Меньше всего на свете ему хочется возвращаться в НИИ, поэтому, чтобы заработать на хлеб, он пробует свои силы в разных сферах деятельности. Если прекрасные дилетанты 80-х будут щеголять девственно пустыми трудовыми книжками, то в послужном списке Проханова обнаруживается целая коллекция профессий, в том числе геолог, лесничий, лаборант на кафедре иностранной литературы, лыжный инструктор, поводырь слепых и еще бог знает что.
Для начала — в понедельник, с утра пораньше — он устраивается лесником в Царицынский лесопарк, но не выдерживает там и недели: грубая физическая работа, слишком много начальства, отсутствие статуса романтического беглеца — и уже в пятницу понимает, что это не работа его мечты.
Каким-то образом, через знакомых Льва Лебедева по Новому Иерусалиму, он сводит знакомство с неким Перумовым, геологом, начальником экспедиции, тот как раз подбирал персонал для очередного проекта. После короткой аудиенции он является домой и сообщает жене, что уезжает на несколько месяцев в Туву работать радиометристом. Женщины были изумлены, но он твердо пообещал, что (дело было ранней весной) обязательно вернется осенью, и не с пустыми карманами.

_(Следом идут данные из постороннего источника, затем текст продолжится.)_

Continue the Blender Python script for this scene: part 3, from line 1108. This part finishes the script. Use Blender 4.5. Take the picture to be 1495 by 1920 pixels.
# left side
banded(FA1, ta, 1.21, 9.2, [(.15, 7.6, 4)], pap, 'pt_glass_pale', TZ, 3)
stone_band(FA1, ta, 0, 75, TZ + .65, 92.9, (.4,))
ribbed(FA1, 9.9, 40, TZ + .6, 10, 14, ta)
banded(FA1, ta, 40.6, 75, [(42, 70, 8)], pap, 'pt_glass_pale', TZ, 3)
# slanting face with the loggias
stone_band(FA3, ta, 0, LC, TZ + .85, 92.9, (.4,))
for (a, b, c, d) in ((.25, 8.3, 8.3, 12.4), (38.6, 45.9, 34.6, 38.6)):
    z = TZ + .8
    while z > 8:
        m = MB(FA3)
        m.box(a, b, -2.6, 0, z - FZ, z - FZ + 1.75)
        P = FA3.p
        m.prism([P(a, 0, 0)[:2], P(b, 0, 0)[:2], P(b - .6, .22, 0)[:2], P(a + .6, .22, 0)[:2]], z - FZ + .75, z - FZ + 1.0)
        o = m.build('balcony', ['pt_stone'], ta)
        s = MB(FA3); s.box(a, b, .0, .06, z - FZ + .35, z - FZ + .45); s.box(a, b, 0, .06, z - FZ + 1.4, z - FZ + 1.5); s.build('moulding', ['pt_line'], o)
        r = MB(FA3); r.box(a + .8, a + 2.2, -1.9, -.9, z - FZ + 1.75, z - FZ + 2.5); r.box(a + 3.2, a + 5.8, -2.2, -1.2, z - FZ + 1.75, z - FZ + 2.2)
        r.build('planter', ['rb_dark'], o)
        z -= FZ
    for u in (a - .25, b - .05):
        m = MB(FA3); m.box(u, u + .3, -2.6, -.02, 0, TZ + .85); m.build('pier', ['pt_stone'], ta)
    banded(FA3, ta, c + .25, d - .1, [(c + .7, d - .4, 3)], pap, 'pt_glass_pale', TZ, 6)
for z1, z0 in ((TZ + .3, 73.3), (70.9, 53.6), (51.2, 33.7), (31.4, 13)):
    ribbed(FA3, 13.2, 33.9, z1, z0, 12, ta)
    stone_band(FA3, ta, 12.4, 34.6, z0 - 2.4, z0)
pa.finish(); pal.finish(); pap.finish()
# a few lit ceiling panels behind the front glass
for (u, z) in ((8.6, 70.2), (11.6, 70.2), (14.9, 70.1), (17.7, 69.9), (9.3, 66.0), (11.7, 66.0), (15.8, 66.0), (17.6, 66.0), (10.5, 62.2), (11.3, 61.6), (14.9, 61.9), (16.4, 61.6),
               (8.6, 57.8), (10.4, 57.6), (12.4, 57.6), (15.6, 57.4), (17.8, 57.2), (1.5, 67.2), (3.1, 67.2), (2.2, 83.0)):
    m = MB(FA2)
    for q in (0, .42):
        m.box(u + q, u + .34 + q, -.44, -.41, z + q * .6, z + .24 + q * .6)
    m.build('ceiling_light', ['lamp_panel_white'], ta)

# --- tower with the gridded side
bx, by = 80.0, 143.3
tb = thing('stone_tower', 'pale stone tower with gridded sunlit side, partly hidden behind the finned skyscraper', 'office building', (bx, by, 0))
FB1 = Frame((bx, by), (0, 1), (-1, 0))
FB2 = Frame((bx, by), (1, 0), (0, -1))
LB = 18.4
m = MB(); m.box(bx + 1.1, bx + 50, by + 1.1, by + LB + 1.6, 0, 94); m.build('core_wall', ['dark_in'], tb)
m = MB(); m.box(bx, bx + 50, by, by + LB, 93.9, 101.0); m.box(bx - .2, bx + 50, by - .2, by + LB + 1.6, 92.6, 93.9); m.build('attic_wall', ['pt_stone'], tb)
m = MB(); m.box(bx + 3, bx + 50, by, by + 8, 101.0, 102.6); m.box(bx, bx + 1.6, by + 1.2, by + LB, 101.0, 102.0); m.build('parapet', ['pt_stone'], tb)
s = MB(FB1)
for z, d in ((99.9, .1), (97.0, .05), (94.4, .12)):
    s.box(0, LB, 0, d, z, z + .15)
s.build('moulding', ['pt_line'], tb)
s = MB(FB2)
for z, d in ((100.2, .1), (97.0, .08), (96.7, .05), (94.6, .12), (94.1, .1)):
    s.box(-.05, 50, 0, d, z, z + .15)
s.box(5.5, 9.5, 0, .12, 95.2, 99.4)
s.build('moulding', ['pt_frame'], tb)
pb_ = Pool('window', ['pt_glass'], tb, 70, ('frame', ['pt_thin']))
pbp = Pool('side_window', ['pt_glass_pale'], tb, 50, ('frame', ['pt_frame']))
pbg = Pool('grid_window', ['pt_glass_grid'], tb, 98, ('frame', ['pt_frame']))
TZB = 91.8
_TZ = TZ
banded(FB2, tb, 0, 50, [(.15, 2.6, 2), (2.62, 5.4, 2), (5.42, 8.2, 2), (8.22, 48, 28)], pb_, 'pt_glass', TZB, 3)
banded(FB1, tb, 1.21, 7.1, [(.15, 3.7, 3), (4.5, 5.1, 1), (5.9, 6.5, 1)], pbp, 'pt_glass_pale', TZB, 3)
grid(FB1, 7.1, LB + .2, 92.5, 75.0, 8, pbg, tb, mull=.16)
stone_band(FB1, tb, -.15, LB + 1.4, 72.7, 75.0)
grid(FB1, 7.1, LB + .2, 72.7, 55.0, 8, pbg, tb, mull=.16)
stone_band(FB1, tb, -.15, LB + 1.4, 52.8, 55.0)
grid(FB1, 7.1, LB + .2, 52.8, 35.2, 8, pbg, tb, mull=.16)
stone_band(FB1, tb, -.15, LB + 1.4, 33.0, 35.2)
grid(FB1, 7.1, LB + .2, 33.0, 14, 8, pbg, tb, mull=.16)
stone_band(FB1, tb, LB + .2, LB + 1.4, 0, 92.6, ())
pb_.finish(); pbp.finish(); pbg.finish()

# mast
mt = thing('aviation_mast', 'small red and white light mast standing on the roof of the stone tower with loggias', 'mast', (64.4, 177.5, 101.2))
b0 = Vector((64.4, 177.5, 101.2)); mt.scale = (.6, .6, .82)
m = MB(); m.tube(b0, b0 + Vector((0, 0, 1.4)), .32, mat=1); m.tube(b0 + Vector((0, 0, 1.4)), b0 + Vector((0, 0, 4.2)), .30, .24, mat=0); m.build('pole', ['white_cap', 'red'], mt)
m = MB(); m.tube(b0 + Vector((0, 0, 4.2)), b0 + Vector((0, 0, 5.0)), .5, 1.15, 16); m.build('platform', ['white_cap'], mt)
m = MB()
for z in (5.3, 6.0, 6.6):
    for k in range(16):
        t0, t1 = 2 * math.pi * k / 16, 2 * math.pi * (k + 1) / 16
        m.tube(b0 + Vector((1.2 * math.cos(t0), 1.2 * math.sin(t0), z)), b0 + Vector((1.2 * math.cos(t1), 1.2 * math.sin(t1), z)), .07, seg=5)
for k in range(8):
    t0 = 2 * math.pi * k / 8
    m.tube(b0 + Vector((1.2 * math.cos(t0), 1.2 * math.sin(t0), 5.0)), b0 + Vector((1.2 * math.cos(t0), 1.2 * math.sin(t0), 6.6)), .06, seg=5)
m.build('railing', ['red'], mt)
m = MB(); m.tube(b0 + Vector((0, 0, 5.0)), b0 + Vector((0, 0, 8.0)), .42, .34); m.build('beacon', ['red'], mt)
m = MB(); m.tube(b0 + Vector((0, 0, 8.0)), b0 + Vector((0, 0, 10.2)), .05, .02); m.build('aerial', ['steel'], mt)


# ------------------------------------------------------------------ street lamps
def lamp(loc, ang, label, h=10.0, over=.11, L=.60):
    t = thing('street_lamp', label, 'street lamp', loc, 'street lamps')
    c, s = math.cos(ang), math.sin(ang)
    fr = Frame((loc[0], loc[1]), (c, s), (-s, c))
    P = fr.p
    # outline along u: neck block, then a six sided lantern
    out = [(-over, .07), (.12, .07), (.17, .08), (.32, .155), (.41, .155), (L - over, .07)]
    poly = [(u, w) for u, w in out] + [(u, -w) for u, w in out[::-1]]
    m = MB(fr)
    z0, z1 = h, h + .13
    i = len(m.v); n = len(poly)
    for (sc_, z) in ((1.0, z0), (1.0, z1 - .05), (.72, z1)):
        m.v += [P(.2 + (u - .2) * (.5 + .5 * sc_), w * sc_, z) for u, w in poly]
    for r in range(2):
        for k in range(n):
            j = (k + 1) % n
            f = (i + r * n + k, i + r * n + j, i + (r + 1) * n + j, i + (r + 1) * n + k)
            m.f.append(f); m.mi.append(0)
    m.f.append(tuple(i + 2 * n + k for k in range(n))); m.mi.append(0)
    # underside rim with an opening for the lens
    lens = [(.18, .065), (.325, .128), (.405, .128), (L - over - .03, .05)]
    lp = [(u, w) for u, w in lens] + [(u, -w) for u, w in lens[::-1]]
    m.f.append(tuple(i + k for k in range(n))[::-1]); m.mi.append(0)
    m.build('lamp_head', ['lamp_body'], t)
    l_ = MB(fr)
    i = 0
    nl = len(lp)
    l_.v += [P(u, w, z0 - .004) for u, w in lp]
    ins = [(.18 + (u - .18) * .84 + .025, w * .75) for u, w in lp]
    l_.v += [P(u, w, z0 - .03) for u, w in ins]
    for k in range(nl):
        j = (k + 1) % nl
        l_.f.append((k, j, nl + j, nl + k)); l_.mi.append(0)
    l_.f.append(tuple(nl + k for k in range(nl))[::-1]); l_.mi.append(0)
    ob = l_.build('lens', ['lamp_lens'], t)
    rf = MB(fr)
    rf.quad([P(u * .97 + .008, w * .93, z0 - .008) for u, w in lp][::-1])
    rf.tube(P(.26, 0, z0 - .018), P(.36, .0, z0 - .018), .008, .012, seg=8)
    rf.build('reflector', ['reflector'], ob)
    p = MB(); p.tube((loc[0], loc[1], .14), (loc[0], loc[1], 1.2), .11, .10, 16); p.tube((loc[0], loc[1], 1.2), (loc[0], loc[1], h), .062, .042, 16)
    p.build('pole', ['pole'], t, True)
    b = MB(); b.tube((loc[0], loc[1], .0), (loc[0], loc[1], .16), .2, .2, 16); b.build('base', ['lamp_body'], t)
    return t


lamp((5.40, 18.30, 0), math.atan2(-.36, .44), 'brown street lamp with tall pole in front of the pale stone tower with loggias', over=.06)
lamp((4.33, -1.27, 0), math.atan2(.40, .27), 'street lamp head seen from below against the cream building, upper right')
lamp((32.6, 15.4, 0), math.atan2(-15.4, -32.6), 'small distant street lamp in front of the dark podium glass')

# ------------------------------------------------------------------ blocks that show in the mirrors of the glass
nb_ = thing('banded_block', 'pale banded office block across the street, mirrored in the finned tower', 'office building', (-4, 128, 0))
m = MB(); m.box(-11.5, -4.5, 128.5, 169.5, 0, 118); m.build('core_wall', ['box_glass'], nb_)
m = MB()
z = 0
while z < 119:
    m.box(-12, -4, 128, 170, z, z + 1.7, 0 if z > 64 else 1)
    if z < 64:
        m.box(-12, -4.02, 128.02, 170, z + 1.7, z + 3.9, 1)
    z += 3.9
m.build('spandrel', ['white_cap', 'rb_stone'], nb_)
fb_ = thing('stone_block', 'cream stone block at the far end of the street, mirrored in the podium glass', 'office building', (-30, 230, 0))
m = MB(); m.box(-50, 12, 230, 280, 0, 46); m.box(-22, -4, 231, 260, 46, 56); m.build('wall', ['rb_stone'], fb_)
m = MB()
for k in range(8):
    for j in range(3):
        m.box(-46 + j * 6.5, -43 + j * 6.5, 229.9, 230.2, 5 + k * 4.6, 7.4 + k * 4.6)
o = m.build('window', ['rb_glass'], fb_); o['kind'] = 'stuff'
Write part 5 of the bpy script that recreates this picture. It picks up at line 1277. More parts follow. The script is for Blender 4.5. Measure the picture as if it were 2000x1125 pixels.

Позже этот период, точнее, один полевой сезон, станет называться «моим участием в урановом проекте СССР»: с длинной палкой-трубой со счетчиком он шел вместе с геологами и замерял радиацию. «Я двигался таежными тропами, — вспоминает он в эссе „Катакомбы красной веры“, — среди изумрудных пахучих лиственниц и кричащих кукушек. В руках моих длинная труба радиометра, вынюхивает рыльцем породу, упирается то в малиновый цветок „Марьина коренья“, то в черный скользкий валун. Как слепец, держу перед собой зрячий посох, ведущий меня по уступам Саян. И вдруг среди красных песчаников стрелка начинает дрожать, циферблат зашкаливает, и я стою, пораженный, среди огненно-рыжих урановых руд, и солнце, мешаясь с радиацией, выжигает под закрытыми веками фиолетовый вензель».